Once the sales agreement has been signed it still takes a number of weeks (generally around 12) for a property to be transferred from the seller to the buyer. Depending on how quickly a buyer’s property sells, or on when their current lease agreement expires, they might decide to take early occupation of their new home.
 
“Buyers need to note that there is a difference between taking ownership and occupation,” explains Bruce Swain, CEO of Leapfrog Property Group, “Once a buyer has taken ownership of a property it legally belongs to them to do with as they see fit – living in it, renting it out, selling it etc. Taking occupation merely means that the buyer is allowed to live in the home while the sales transaction is concluded.”
 
The Pros and Cons of Occupation
 
“Depending on the buyer’s situation it may be necessary to take occupation, as opposed to having to rent accommodation elsewhere and in effect moving twice for example,” explains Swain.  In these cases, or where relocation to a different city is required, it may well be the best option for buyers to move in to their new home before the transfer process has been completed.
 
“Buyers need to think about taking occupation quite seriously as occupational rent is usually set at around 1% of the purchase price, per month, which may not be the most cost effective option depending on the buyer’s budget”, says Swain.
 
On the other hand, sellers may occasionally need to remain on the property, even after the transfer has gone through due to a work contract, renovations being completed on their new home etc. “If the buyer is willing the seller will be the one paying occupation rent in this case.”
 
Taking Care of the Details
 
“If the seller will be staying on past the transfer date, both parties will need to agree on a moving date, as with a normal rental contract”, Swain recommends.

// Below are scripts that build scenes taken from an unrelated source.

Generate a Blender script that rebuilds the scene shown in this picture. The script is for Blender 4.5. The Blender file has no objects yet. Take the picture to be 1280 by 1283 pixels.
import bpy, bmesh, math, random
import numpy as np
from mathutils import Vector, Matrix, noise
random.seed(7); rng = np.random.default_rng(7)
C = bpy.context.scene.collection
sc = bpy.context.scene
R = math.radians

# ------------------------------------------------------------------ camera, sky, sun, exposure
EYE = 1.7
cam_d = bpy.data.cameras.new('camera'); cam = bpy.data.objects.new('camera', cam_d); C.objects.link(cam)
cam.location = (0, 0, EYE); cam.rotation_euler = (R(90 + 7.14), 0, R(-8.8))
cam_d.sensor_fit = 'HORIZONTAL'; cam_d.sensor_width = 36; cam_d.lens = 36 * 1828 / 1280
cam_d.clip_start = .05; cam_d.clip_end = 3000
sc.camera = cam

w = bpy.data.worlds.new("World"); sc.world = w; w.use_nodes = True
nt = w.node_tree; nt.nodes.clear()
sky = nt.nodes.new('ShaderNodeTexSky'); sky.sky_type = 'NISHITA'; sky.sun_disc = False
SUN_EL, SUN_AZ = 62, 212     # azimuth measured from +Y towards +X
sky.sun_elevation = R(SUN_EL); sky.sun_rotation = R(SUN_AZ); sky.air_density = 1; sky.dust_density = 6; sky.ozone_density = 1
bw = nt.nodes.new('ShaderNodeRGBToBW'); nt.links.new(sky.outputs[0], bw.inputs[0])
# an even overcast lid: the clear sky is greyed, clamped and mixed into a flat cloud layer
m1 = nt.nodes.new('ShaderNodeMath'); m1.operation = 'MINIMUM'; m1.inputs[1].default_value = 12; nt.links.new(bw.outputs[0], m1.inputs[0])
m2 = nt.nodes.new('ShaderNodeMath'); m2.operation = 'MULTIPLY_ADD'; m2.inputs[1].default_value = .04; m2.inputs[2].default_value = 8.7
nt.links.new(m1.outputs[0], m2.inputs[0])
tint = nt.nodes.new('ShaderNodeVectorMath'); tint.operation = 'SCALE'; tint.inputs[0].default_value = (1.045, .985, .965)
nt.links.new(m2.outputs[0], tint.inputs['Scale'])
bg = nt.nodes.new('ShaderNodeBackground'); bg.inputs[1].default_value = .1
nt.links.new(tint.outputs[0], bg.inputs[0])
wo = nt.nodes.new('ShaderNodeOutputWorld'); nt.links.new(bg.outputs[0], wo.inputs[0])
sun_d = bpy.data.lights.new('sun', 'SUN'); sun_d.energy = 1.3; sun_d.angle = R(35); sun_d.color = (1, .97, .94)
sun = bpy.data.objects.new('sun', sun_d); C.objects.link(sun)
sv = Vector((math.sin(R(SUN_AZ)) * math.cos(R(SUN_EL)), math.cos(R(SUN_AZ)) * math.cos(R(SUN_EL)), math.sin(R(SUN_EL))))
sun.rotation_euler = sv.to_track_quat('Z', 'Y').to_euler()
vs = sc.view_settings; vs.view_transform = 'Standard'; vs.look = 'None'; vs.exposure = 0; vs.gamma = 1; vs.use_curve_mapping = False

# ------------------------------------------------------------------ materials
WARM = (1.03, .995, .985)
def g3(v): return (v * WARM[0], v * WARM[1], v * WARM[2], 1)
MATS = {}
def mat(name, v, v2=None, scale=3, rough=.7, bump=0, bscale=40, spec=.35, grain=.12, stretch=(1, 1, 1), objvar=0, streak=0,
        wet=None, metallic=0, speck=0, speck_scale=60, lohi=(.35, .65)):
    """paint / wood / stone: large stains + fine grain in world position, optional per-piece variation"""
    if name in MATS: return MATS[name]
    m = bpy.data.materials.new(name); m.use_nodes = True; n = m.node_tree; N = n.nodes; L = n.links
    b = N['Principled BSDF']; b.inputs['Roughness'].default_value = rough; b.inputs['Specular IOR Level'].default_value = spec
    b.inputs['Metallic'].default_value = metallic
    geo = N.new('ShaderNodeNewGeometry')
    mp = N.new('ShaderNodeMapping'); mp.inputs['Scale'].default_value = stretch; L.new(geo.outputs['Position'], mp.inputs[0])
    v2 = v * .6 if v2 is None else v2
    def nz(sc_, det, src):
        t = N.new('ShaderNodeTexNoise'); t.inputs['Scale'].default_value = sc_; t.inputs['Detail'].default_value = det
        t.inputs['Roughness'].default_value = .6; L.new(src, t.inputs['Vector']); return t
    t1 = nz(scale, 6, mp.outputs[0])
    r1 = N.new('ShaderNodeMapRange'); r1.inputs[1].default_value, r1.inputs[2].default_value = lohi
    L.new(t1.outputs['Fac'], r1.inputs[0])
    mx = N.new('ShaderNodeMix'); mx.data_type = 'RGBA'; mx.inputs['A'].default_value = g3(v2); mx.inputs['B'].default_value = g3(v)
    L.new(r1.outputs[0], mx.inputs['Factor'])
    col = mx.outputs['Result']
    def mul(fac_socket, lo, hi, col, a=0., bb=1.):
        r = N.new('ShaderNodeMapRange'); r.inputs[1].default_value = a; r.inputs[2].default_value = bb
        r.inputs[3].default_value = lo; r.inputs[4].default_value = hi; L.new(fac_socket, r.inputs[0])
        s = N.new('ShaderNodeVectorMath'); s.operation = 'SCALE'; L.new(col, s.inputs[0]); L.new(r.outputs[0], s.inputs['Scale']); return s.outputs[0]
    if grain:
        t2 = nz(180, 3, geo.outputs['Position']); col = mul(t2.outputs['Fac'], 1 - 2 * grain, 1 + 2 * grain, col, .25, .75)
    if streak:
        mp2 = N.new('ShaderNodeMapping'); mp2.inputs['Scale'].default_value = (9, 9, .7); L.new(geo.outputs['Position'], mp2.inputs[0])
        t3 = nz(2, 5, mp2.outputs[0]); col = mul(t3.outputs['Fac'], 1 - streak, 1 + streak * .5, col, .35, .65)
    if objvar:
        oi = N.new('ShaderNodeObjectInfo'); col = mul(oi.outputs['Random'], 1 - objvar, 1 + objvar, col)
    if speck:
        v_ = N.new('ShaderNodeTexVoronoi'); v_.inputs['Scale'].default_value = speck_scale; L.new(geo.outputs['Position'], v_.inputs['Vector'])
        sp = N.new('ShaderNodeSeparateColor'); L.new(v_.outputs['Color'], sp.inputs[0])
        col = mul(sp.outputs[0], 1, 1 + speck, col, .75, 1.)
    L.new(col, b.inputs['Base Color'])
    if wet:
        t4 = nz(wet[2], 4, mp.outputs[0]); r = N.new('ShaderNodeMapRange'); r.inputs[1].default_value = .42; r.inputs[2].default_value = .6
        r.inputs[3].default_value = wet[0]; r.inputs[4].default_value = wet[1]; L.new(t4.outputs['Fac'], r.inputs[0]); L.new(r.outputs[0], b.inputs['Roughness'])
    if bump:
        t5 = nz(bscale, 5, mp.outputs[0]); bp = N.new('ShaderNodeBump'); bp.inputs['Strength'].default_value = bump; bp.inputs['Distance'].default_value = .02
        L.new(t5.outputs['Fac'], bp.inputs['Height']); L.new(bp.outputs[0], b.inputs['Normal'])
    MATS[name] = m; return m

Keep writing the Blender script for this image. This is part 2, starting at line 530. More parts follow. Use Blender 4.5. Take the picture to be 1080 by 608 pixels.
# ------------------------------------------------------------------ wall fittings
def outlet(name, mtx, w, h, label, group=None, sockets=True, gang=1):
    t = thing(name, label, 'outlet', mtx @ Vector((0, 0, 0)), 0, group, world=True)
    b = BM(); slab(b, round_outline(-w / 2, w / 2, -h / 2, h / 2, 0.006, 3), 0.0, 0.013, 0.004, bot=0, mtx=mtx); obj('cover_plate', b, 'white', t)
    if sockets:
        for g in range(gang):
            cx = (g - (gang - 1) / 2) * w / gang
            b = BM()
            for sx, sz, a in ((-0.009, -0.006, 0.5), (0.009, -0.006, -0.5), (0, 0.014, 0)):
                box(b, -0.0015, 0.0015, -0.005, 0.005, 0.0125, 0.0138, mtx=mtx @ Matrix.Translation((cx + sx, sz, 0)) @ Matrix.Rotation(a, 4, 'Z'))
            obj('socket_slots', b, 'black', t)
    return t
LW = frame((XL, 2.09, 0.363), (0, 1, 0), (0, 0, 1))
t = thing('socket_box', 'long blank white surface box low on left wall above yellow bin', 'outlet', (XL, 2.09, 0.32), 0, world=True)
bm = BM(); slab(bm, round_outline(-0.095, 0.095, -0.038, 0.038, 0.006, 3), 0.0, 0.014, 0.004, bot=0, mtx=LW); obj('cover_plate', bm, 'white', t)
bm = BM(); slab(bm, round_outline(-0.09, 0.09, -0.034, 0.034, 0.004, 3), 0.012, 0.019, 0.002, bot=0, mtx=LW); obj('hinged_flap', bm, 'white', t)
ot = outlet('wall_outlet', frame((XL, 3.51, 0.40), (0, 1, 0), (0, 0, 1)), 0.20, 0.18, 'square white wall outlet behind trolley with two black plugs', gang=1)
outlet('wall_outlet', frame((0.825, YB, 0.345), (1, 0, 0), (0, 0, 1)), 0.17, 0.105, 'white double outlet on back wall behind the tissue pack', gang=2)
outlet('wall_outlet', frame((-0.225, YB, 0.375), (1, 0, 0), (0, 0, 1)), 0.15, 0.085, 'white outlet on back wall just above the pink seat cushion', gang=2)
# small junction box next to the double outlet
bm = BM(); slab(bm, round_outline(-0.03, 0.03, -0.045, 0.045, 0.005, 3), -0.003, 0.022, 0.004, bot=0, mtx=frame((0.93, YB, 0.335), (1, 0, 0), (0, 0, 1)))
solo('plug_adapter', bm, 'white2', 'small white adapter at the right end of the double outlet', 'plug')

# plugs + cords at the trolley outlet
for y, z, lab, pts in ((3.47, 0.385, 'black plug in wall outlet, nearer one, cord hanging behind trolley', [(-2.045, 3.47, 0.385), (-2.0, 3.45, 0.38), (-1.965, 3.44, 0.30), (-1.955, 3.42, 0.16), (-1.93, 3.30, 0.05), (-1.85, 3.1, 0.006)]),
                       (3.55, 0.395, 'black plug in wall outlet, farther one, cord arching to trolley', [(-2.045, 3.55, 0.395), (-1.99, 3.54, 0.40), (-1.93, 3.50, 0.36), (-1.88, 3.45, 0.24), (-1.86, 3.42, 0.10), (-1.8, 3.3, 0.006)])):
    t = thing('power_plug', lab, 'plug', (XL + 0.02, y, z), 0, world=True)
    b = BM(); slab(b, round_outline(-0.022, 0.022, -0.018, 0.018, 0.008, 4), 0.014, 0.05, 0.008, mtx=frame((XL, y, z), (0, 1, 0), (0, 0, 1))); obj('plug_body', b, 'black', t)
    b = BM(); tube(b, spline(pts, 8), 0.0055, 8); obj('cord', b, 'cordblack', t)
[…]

In most cases the municipal rates and taxes are paid for by the property owner (whether that is the seller, or whether the transfer has gone through and the buyer is now the owner) and the consumables like water and electricity are paid for by the occupant. “It is in the best interests of both parties to clarify who will be responsible for which costs before occupation takes place to avoid later conflicts”, says Swain.
 
Swain goes on to advise both buyers and sellers to stipulate that the seller will continue their homeowner’s insurance until the transfer of the property is complete; “This guarantees that the property is ensured against fires, floods etc while the sales process is being finalised.”
 
Another good tip is to ensure that the buyer cannot store items at the property while the seller is still living there or the seller, once the buyer has taken occupation so as to avoid damage disputes that may arise.
 
“As with every other part of the property sales transaction it is imperative that both buyer and seller communicate their needs and expectations clearly in writing, before signing any agreements. A qualified estate agent can guide both parties, pointing out potential conflicts and complications well in advance,” believes Swain.